- Exercise goal -
Copy out every line that contains the word "None".

- Given data -
● ● ● ● ● ● ●

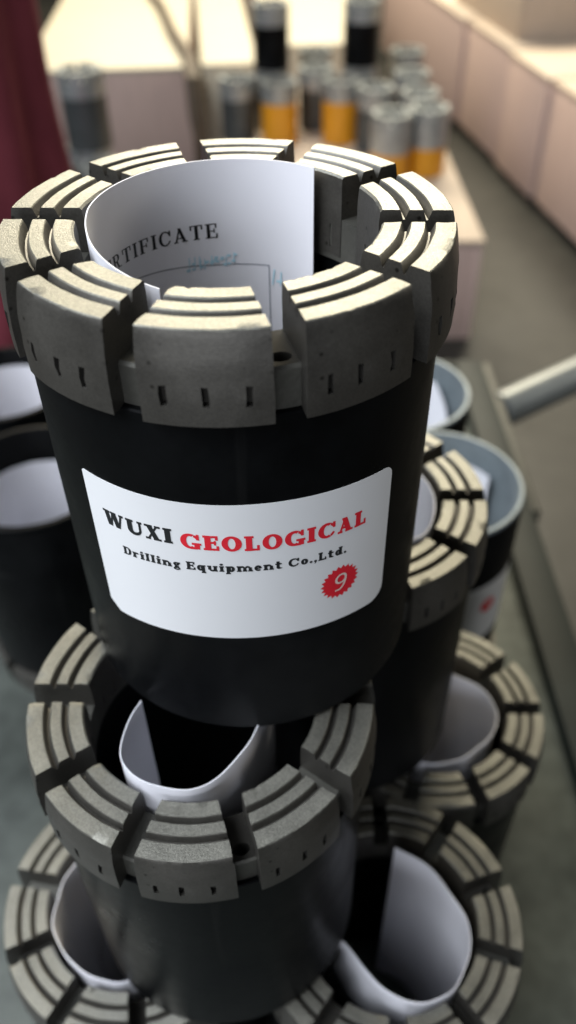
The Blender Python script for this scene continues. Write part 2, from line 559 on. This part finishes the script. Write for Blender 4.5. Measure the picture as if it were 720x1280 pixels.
def make_base():
    """steel ring that carries the segments: waterway floors with face-discharge holes in every second one"""
    bm = bmesh.new()
    zt, zb, ro, ri = H - FLOORZ, H - CROWN - .03, .945, .676
    N = 120
    top_o, top_i, bot_o, bot_i = [], [], [], []
    for k in range(N):
        a = 2 * pi * k / N
        top_o.append(bm.verts.new(pol(ro - .012, a, zt))); top_i.append(bm.verts.new(pol(ri, a, zt)))
        bot_o.append(bm.verts.new(pol(ro, a, zb))); bot_i.append(bm.verts.new(pol(ri, a, zb)))
    lip = [bm.verts.new(pol(ro, 2 * pi * k / N, zt - .014)) for k in range(N)]
    holes = {}
    for g in range(10):
        if g % 2 == 1:
            ka = round((g - .5) * 36 / 3)       # 3 degrees per cell
            for d in (-2, -1, 0, 1): holes[(ka + d) % N] = g
    for k in range(N):
        q = (k + 1) % N
        bm.faces.new((top_o[k], top_o[q], lip[q], lip[k]))
        bm.faces.new((lip[k], lip[q], bot_o[q], bot_o[k]))
        bm.faces.new((top_i[k], top_i[q], bot_i[q], bot_i[k]))
        bm.faces.new((bot_o[k], bot_o[q], bot_i[q], bot_i[k]))
        if k not in holes:
            bm.faces.new((top_o[k], top_o[q], top_i[q], top_i[k]))
    for g in range(1, 10, 2):
        a = radians((g - .5) * 36)
        ka = round((g - .5) * 36 / 3)
        ks = [(ka + d) % N for d in (-2, -1, 0, 1, 2)]
        outer = [top_o[k] for k in ks] + [top_i[k] for k in reversed(ks)]
        c = Vector(pol(.872, a, zt)); er = Vector(pol(1, a, 0)); et = Vector((cos(a), sin(a), 0))
        inner, deep = [], []
        nh = 20
        for i in range(nh):
            t = 2 * pi * i / nh
            p = c + er * (.036 * cos(t)) + et * (.046 * sin(t))
            inner.append(bm.verts.new(p)); deep.append(bm.verts.new(p + Vector((0, 0, -.16)) + er * .02))
        for i in range(nh):
            j = (i + 1) % nh
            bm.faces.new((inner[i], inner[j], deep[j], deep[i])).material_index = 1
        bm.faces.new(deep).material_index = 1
        # bridge the rectangular rim to the hole by nearest angle
        es_out = [(outer[i], outer[(i + 1) % len(outer)]) for i in range(len(outer))]
        e1 = [bm.edges.get(p) or bm.edges.new(p) for p in es_out]
        e2 = [bm.edges.get((inner[i], inner[(i + 1) % nh])) for i in range(nh)]
        bmesh.ops.bridge_loops(bm, edges=e1 + e2)
    me = finish(bm, 'crown_ring', True, 30)
    me.materials.append(M['base']); me.materials.append(M['pit'])
    return me
BASE = make_base()

def make_body(r=RB):
    bm = bmesh.new()
    zt = H - CROWN + .004
    prof = [(.946, zt), (r - .006, zt - .003), (r, zt - .012), (r, H * .5), (r, .035), (r - .02, .012), (r - .03, 0), (.80, 0), (.79, .02), (.79, H * .5), (.70, H - CROWN - .05), (.70, zt - .02)]
    lathe(bm, prof, 128)
    me = finish(bm, 'body', True, 30)
    me.materials.append(M['black'])
    return me
BODY = make_body()

def label_mesh(r=RB + .0022):
    bm = bmesh.new()
    n, m = 64, 16
    def edge(t):
        ph = -44.3 + 92 * t
        zt = -.853 - .050 * max(0, t - .5) ** 2 * 4 * .9
        zb = -1.730 - .055 * (2 * t - 1) ** 2
        rr = .055
        s = ph
        # rounded / clipped corners
        dl, dr_ = radians(ph + 44.3), radians(47.7 - ph)
        if dr_ < rr:
            q = rr - sqrt(max(0, rr * rr - (rr - dr_) ** 2)); zt -= q
        if dr_ < .10:
            q = .10 - sqrt(max(0, .10 ** 2 - (.10 - dr_) ** 2)); zb += q
        if dl < .07: zb += (.07 - dl) * .95
        if dl < .012: zt -= (.012 - dl)
        return radians(ph), zt, zb
    ts = sorted(set([i / n for i in range(n + 1)] + [.002, .005, .01, .02, .03, .04, .99, .98, .97, .96, .95, .995, .998]))
    R = []
    for t in ts:
        ph, zt, zb = edge(t)
        R.append([bm.verts.new(pol(r, ph, H + zt + (zb - zt) * j / m)) for j in range(m + 1)])
    for A, B in zip(R, R[1:]):
        for j in range(m):
            bm.faces.new((A[j], B[j], B[j + 1], A[j + 1]))
    ret = bmesh.ops.extrude_face_region(bm, geom=list(bm.faces))
    for v in ret['geom']:
        if isinstance(v, bmesh.types.BMVert):
            d = Vector((v.co.x, v.co.y, 0)).normalized()
            v.co -= d * .0018
    me = finish(bm, 'label', True, 40)
    me.materials.append(M['label'])
    return me
LABEL = label_mesh()
RL = RB + .0036
BOLD = (.37, .16, .14, .09)
def lettering_mesh(txt, ph0, ph1, zb, cap, style, m, gap=.09):
    bm = bmesh.new()
    polys, w = text_polys(txt, *style, gap)
    f0 = line_map(w, ph0, ph1, lambda t: H + (zb(t) if callable(zb) else zb), cap)
    print_on_cylinder(bm, polys, f0, RL)
    me = bpy.data.meshes.new('lettering')
    bmesh.ops.recalc_face_normals(bm, faces=bm.faces)
    me = finish(bm, 'lettering', False)
    me.materials.append(m)
    return me
T1 = lettering_mesh('WUXI', -38.3, -16.4, lambda t: -1.127 + .018 * t, .090, BOLD, M['ink'], .17)
T2 = lettering_mesh('GEOLOGICAL', -14.2, 38.0, lambda t: -1.121 - .034 * t * t, .090, BOLD, M['red'], .14)
T3 = lettering_mesh('Drilling Equipment Co.,Ltd.', -33.2, 31.6, lambda t: -1.282 + .11 * t - .115 * t * t, .051, (.28, .15, .15, .07), M['ink'], .14)

def star_mesh():
    bm = bmesh.new()
    c = (radians(30.0), H - 1.472)
    pts = []
    nt = 22
    for i in range(nt * 2):
        rr_ = .109 if i % 2 == 0 else .091
        a = 2 * pi * i / (nt * 2)
        pts.append((c[0] + rr_ * cos(a) / RB, c[1] + rr_ * sin(a)))
    ctr = [(c[0] + .05 * cos(2 * pi * i / (nt * 2)) / RB, c[1] + .05 * sin(2 * pi * i / (nt * 2))) for i in range(nt * 2)]
    O = [bm.verts.new(pol(RL, *p)) for p in pts]
    I = [bm.verts.new(pol(RL, *p)) for p in ctr]
    k = len(O)
    for i in range(k):
        bm.faces.new((O[i], O[(i + 1) % k], I[(i + 1) % k], I[i]))
    bm.faces.new(I)
    me = finish(bm, 'seal', False)
    me.materials.append(M['red'])
    return me
SEAL = star_mesh()
def nine_mesh():
    bm = bmesh.new()
    polys, w = text_polys('9', .15, .11, .10, .1, 0)
    # tilt slightly to the right as printed
    print_on_cylinder(bm, polys, lambda x, y: (radians(30.0) + ((x - .32) * .112 + (y - .5) * .012) / RB, H - 1.472 + (y - .5) * .112), RL + .002)
    me = finish(bm, 'numeral', False)
    me.materials.append(M['nine'])
    return me
NINE = nine_mesh()

def core_bit(x, y, z, rz, label, group=None, with_label=False, lab_rot=0, seed=0):
    t = empty('core_bit', W(x, y, z), rz, label, 'drill bit', group)
    link('body', BODY, t)
    link('crown_ring', BASE, t)
    for k in range(10):
        s = link('segment', SEGS[(k * 3 + seed) % 10], t)
        s.rotation_euler = (0, 0, radians(36 * k))
    if with_label:
        lb = link('label', LABEL, t)
        lb.rotation_euler = (0, 0, lab_rot - rz)
        for nm, me in (('lettering', T1), ('lettering', T2), ('lettering', T3), ('seal', SEAL), ('numeral', NINE)):
            link(nm, me, lb)
    return t

# ------------------------------------------------------------------ floor
bm = bmesh.new()
bmesh.ops.create_grid(bm, x_segments=8, y_segments=8, size=15)
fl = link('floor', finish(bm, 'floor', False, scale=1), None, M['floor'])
fl.location = (0, 5, 0)
tag(fl, 'smooth brownish grey concrete hall floor', None, None, 'structure')

# ------------------------------------------------------------------ bench
bench = empty('steel_bench', W(0, 0, FLOOR), 0, 'green grey steel bench with dark raised edge carrying the stacked drill bits', 'bench')
hb = BENCH - FLOOR
bm = bmesh.new(); box(bm, -9, 3.60, -7, 10.3, hb - .25, hb, .02)
link('bench_top', finish(bm, 'bench_top'), bench, M['benchtop'])
bm = bmesh.new(); box(bm, 3.602, 4.13, -7, 10.62, hb - 1.0, hb + .22, .04)
link('side_edge', finish(bm, 'side_edge'), bench, M['edge'])
bm = bmesh.new(); box(bm, -9, 3.60, 10.302, 10.62, hb - 1.0, hb + .22, .04)
link('rear_edge', finish(bm, 'rear_edge'), bench, M['edge'])
bm = bmesh.new(); box(bm, 4.132, 4.29, 6.2, 10.60, hb - .9, hb + .16, .03)
link('worn_flange', finish(bm, 'worn_flange'), bench, M['flange'])
for lx in (-8.4, 3.2):
    for ly in (-6.2, 9.6):
        bm = bmesh.new(); box(bm, lx - .4, lx + .4, ly - .4, ly + .4, 0, hb - .252, .05)
        link('leg', finish(bm, 'leg'), bench, M['edge'])
bm = bmesh.new()
tube(bm, [(4.30, 9.35, hb - .12), (5.4, 10.05, hb - .1), (7.5, 11.4, hb - .08), (10.5, 13.3, hb - .05)], [.35] * 4, 20)
link('handle_pipe', finish(bm, 'handle_pipe'), bench, M['pipe'])

# ------------------------------------------------------------------ the stack of black core bits
R = radians
bits = {}
bits['top'] = core_bit(0, 0, -H, R(-3.28), 'topmost black core bit of the stack, with white company label and certificate inside', 'black core bits stacked on the bench', True, 0, 0)
bits['mid'] = core_bit(-.2819, -.7221, -2 * H, R(-1.47), 'black core bit directly under the labelled topmost one, pale grey crown', 'black core bits stacked on the bench', seed=3)
bits['lowleft'] = core_bit(-1.0029, -.7959, -3 * H, R(-9.96), 'bottom row core bit at the lower left corner, half under the middle one', 'black core bits stacked on the bench', seed=5)
bits['lowright'] = core_bit(.9620, -.9867, -3 * H, R(17.26), 'bottom row core bit at the lower right with a long oval paper roll inside', 'black core bits stacked on the bench', seed=7)
bits['midright'] = core_bit(.6977, 1.0130, -2 * H, R(-1.19), 'second tier core bit half hidden to the right of the white label', 'black core bits stacked on the bench', seed=2)
bits['lowback'] = core_bit(1.5695, .9038, -3 * H, R(-1.85), 'bottom row core bit at right, under the bit beside the white label', 'black core bits stacked on the bench', seed=6)
bits['hidden'] = core_bit(-.43, 1.15, -3 * H, R(6), 'bottom row core bit in the shade at the back, mostly hidden behind the stack', 'black core bits stacked on the bench', seed=8)

# ------------------------------------------------------------------ certificates
def sheet_mesh(pts, ztop, zbot, th=.006, m=10, wave=0.0):
    """sheet standing on edge along the open curve pts (smooth), real thickness"""
    P = [Vector((a, b, 0)) for a, b in pts]
    # Catmull-Rom resample
    C = []
    for i in range(len(P) - 1):
        p0, p1, p2, p3 = P[max(i - 1, 0)], P[i], P[i + 1], P[min(i + 2, len(P) - 1)]
        for k in range(8):
            t = k / 8
            C.append(.5 * ((2 * p1) + (-p0 + p2) * t + (2 * p0 - 5 * p1 + 4 * p2 - p3) * t * t + (-p0 + 3 * p1 - 3 * p2 + p3) * t ** 3))
    C.append(P[-1])
    bm = bmesh.new()
    L = []
    for i, c in enumerate(C):
        d = (C[min(i + 1, len(C) - 1)] - C[max(i - 1, 0)]).normalized()
        nrm = Vector((-d.y, d.x, 0))
        zt = ztop(i / (len(C) - 1)) if callable(ztop) else ztop
        zt += wave * .9 * noise.noise(c * 3.0)
        c = c + nrm * wave * noise.noise(c * 4.0 + Vector((7, 1, 2)))
        L.append(([bm.verts.new(c + nrm * th / 2 + Vector((0, 0, zt + (zbot - zt) * j / m))) for j in range(m + 1)],
                  [bm.verts.new(c - nrm * th / 2 + Vector((0, 0, zt + (zbot - zt) * j / m))) for j in range(m + 1)]))
    for (A, A2), (B, B2) in zip(L, L[1:]):
        for j in range(m):
            bm.faces.new((A[j], B[j], B[j + 1], A[j + 1])); bm.faces.new((A2[j + 1], B2[j + 1], B2[j], A2[j]))
        bm.faces.new((A[0], A2[0], B2[0], B[0])); bm.faces.new((B[m], B2[m], A2[m], A[m]))
    for (A, A2) in (L[0], L[-1]):
        for j in range(m):
            bm.faces.new((A[j], A[j + 1], A2[j + 1], A2[j]))
    return finish(bm, 'sheet', True, 40)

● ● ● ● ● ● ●

- Expected answer -
def core_bit(x, y, z, rz, label, group=None, with_label=False, lab_rot=0, seed=0):
fl = link('floor', finish(bm, 'floor', False, scale=1), None, M['floor'])
tag(fl, 'smooth brownish grey concrete hall floor', None, None, 'structure')